Large Cardboard Boxes | A Breather for Waste Management Companies in a rPET Bottle

A Breather for Waste Management Companies in a rPET Bottle

This site has been known to deviate from the mother-lode of paper and large cardboard boxes with plastics, recycling, green packaging and waste management in general being the usual suspects. This time it is rPET or recycled polyethylene terephthalate. This plastic polymer has been around for a while so in itself this is old news. It is often used for plastic bottles and other food containers in addition to polystyrene – both PET and polystyrene are safe to make trays, boxes etc. for food.
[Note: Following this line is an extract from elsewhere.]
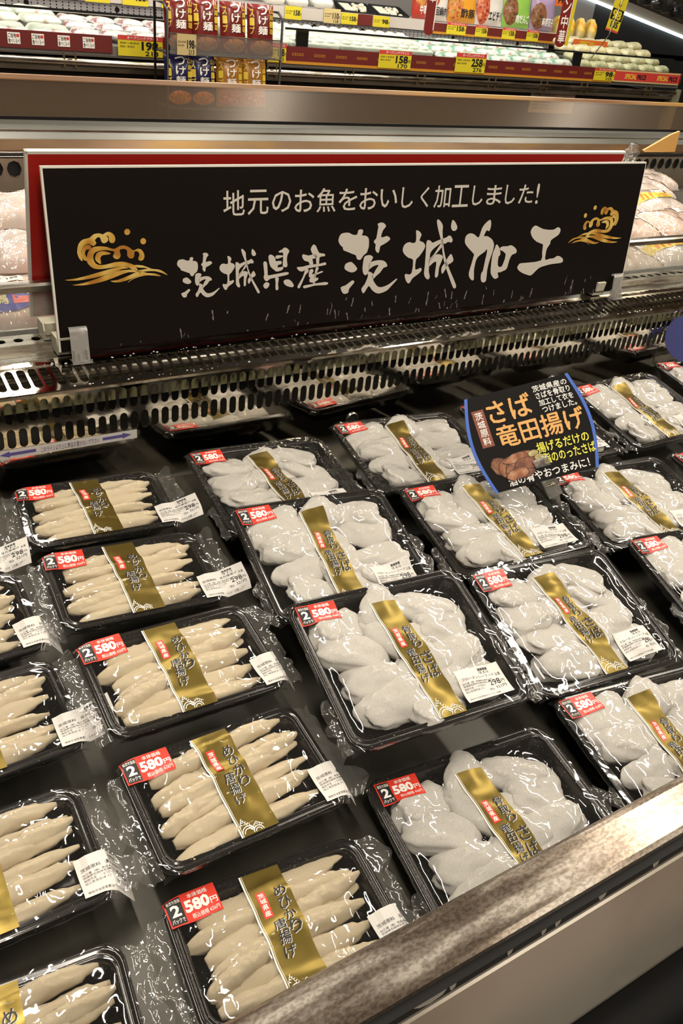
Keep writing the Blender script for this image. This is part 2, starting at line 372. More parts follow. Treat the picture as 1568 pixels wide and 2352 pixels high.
# front rail, groove and fascia
mb = MB(); mb.prism([(-95.5, -8.3), (-95.9, -7.9), (-96.3, -7.85), (-99.5, -8.05), (-99.9, -8.3), (-99.9, -9.6), (-95.5, -9.6)], XA, XB); cpart('front_rail', mb, FROSTY)
mb = MB(); mb.prism([(-99.9, -8.9), (-100.6, -9.0), (-100.6, -9.9), (-99.9, -9.9)], XA, XB); cpart('rail_gasket', mb, DARK, label='dark rubber strip under the rail')
rnd = random.Random(9); mb = MB()
for x, w in ((-18, .5), (-16.6, .35), (-3, 1.6), (-1.0, .35), (4.5, .3), (8.0, .3), (9.5, .35), (14.5, .5), (21, .45), (25, .3)):
    mb.add([(x - w, -100.62, -8.98), (x + w*.9, -100.62, -8.98), (x + w*.7, -100.64, -9.5), (x, -100.64, -9.75), (x - w*.6, -100.64, -9.45)], [(0, 1, 2, 3, 4)])
cpart('dried_drips', mb, mat('dried_drip', (.30, .28, .25), .6))['kind'] = 'stuff'
FASC = noisy(mat('fascia_steel', (.42, .38, .32), .3, .6), color_stops=[(.3, (.30, .26, .21)), (.6, (.46, .42, .36))], scale=6, detail=6, rough_stops=[(.3, .24), (.7, .36)], stretch=(.6, 1, 1))
mb = MB(); mb.prism([(-100.6, -9.9), (-100.75, -9.85), (-100.95, -10.0), (-104.6, -20.5), (-104.6, -24), (-104.0, -24), (-100.6, -11)], XA, XB); cpart('fascia', mb, FASC)
mb = MB(); mb.tube([(XA, -106.6, -20.6), (XB, -106.6, -20.6)], 2.6, 20); cpart('bumper', mb, mat('bumper_rubber', (.006, .006, .006), .55, spec=.08), True)
mb = MB(); mb.box(XA, XB, -103, -99, -Z0 + 8, -24); cpart('base_panel', mb, mat('dark_base', (.07, .035, .025), .4))
mb = MB(); mb.box(XA, XB, -98, 4, -Z0, -Z0 + 8); cpart('plinth', mb, BLACKM)
for nm, x0, x1 in (('side_panel', XA - 3, XA), ('side_panel', XB, XB + 3)):
    mb = MB(); mb.prism([(13, -Z0 + 8), (13, -1), (-7, -2), (-96, -8.5), (-104, -20), (-104, -Z0 + 8)], x0, x1); cpart(nm, mb, STEEL)
# notice strip on the grille
mb = MB(); P = lambda x, y: (x, -8.06, y)
mb.flat(rect2(-46.5, -12.0, 8.5, -10.5), P, 0)
P2 = lambda x, y: (x, -8.10, y)
for x0, x1, d in ((-11.9, -6.8, -1), (3.1, 7.6, 1)):
    h = x0 if d < 0 else x1; t = x1 if d < 0 else x0; k = 1.4*d
    mb.flat(([(t, -11.48), (h - k, -11.48), (h - k, -11.72), (h, -11.22), (h - k, -10.74), (h - k, -11.0), (t, -11.0)], [tuple(range(7))]), P2, 1)
mb.flat(text('このラインより上に商品を置かないで下さい', -6.1, -11.75, 2.6, -10.85, .005), P2, 2)
mb.v = [(x + 19, y + 8, z + 12) for x, y, z in mb.v]
single('notice_strip', mb, [mat('strip_white', (.62, .59, .57), .4), mat('arrow_violet', (.10, .085, .30), .5), mat('strip_ink', (.16, .13, .2), .5)], 'white strip with violet arrows and one line of writing, stuck along the slotted grille', 'notice', (-19, -8, -12))

# ---------------------------------------------------------------- packs of fish
def rr(w, d, r, n=6):
    r = max(r, .05); P = []
    for cx, cy, a0 in ((w/2 - r, d/2 - r, 0), (-w/2 + r, d/2 - r, 90), (-w/2 + r, -d/2 + r, 180), (w/2 - r, -d/2 + r, 270)):
        for k in range(n):
            a = math.radians(a0 + 90*k/(n - 1)); P.append((cx + r*math.cos(a), cy + r*math.sin(a)))
    return P
def tray_mesh(W, D):
    prof = [(2.1, -3.2), (1.25, -1.3), (.75, -.8), (.25, -.75), (.05, -.6), (0, -.3), (.04, -.08), (.16, 0), (.48, .0), (.60, -.13), (.78, -.13), (.90, .0), (1.05, -.03), (1.25, -.4), (1.6, -1.8), (2.3, -2.75), (2.7, -2.85)]
    mb = MB(); mb.loops([[(x, y, z) for x, y in rr(W - 2*i, D - 2*i, 2.0 - .45*i)] for i, z in prof])
    return to_mesh('tray', mb, TRAY, True)
def lump_mesh(seed):
    bm = bmesh.new(); bmesh.ops.create_icosphere(bm, subdivisions=4, radius=1.0); rs = random.Random(seed)
    o = Vector((seed*3.1, seed*1.7, seed)); w1, w2, w3 = rs.uniform(-.3, .3), rs.uniform(-.35, .35), rs.uniform(.0, .25)
    for v in bm.verts:
        p = v.co.normalized(); n = 3.8
        q = p/(abs(p.x)**n + abs(p.y)**n + abs(p.z)**2.2)**(1/n)
        q.y *= 1 + w2*q.x; q.z *= 1 + w1*q.x - w3*q.y; q.x *= 1 + .2*w1*q.y
        q += p*(.20*noise.noise(q*1.3 + o) + .11*noise.noise(q*2.8 + o) + .05*noise.noise(q*7 + o))
        v.co = q
    me = bpy.data.meshes.new('fillet')
    bm.to_mesh(me); bm.free(); me.materials.append(FLOUR)
    me.polygons.foreach_set('use_smooth', [True]*len(me.polygons)); me.update(); return me
def fish_mesh(seed):
    rs = random.Random(seed); mb = MB(); o = Vector((seed*2.3, seed*5.1, 0)); L = []; n = 40; K = 24; b = rs.uniform(-.5, .5)
    for i in range(n):
        t = i/(n - 1); r = (max(math.sin(math.pi*min(max(t, .008), .992)), 0))**.30*(1.08 - .34*t)
        if t > .9: r *= .75
        ring = []
        for k in range(K):
            a = 2*math.pi*k/K; d = Vector((t*6, math.cos(a), math.sin(a)))
            q = r*(1 + .24*noise.noise(d*1.1 + o) + .12*noise.noise(d*3.5 + o) + .09*noise.noise(d*9 + o))
            ring.append(((t - .5)*2, math.cos(a)*q + b*.5*math.sin(math.pi*t), math.sin(a)*q*.92))
        L.append(ring)
    mb.loops(L)
    me = bpy.data.meshes.new('small_fish'); me.from_pydata(mb.v, [], mb.f); me.materials.append(CRUMB)
    me.polygons.foreach_set('use_smooth', [True]*len(me.polygons)); me.update(); return me
LUMPS = [lump_mesh(i + 1) for i in range(6)]
FISH = [fish_mesh(i + 1) for i in range(6)]

def sheet_sampler(W, D, objs):
    """height of cling film stretched over the tray and its contents"""
    V, F = [], []
    for me, mt in objs:
        b = len(V); V += [mt @ v.co for v in me.vertices]; F += [tuple(b + i for i in p.vertices) for p in me.polygons]
    bvh = BVHTree.FromPolygons(V, F)
    nu, nv = int(W*2) + 1, int(D*2) + 1; us = np.linspace(-W/2, W/2, nu); vs = np.linspace(-D/2, D/2, nv)
    ob = np.full((nv, nu), -3.0); R = 2.0
    for j, v in enumerate(vs):
        for i, u in enumerate(us):
            h = bvh.ray_cast(Vector((u*S, v*S, .1)), Vector((0, 0, -1)))[0]
            if h is not None: ob[j, i] = h.z/S
            e = max(abs(u) - (W/2 - 1.55), abs(v) - (D/2 - 1.55))
            if e >= 0: ob[j, i] = max(ob[j, i], .03)
    H = np.maximum(ob, -.25)
    for _ in range(30):
        A = H.copy(); A[1:-1, 1:-1] = (H[:-2, 1:-1] + H[2:, 1:-1] + H[1:-1, :-2] + H[1:-1, 2:])/4
        H = np.maximum(ob + .03, A - .02)
    # the corners of the film turn down over the rounded corners of the tray
    for j, v in enumerate(vs):
        for i, u in enumerate(us):
            dx, dy = abs(u) - (W/2 - R), abs(v) - (D/2 - R)
            if dx > 0 and dy > 0:
                d = math.hypot(dx, dy) - R
                if d > 0: H[j, i] = .02 - d*1.3
    def h(u, v):
        a = min(max((u + W/2)/W*(nu - 1), 0), nu - 1.001); b = min(max((v + D/2)/D*(nv - 1), 0), nv - 1.001)
        i, j = int(a), int(b); fa, fb = a - i, b - j
        return (H[j, i]*(1 - fa) + H[j, i + 1]*fa)*(1 - fb) + (H[j + 1, i]*(1 - fa) + H[j + 1, i + 1]*fa)*fb
    return H, us, vs, h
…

What makes rPET unique this time is that Pepsi Canada claims to have made a 7Up bottle which is of all recycled polyethylene terephthalate.

Typically a huge number plastic items have some sort of virgin to recycled raw materials ratio. This is rather similar in the paperboard and packaging industry when cardboard boxes are manufactured. Similarly, the greater the amount of recycled plastics in the overall mix, the harder it is to increase quality predictability of the final product. For example, a plastic bottle has to be compliant with product requirements which in turn may be following some legal base abidance. Making a plastic water bottle will have one set of requirements; making a recycled plastic container for carbonated sodas can introduce a number of hardships. Puncture resistance and material stress test levels are to name a few. When these requirements are carried over to a product made from all-recycled content – this becomes rather difficult and bottom line expensive.

The circumstances which make it harder to work with recycled vs. raw materials are often traces of paper, inks, adhesives, dirt and other contaminants which get naturally added to the mix. As a result, it is harder to meet customer requirements and as such markets become at risk. Waste management companies, on the other hand, must also be involved. Importing recycled raw materials from another locality is not impossible, yet it will, to some extent, discredit Pepsi’s efforts into making a green bottle and really reducing carbon footprint. If they have to haul or fly the recyclate from somewhere else, the greenhouse gas emissions will increase accordingly and marketing media hype might not strike the right customer chord when they see the green bottle.

Pepsi have promised to go in production with the new bottle in early August 2011. Since this will only be offered for 7Up, their cost control should check out and hopefully keep the local curbside collection waste management companies busy. All Canadians can make some personal efforts and recycle properly – chances are that the next bottle of the cool clear beverage they pick up would be in a all-recycled green bottle.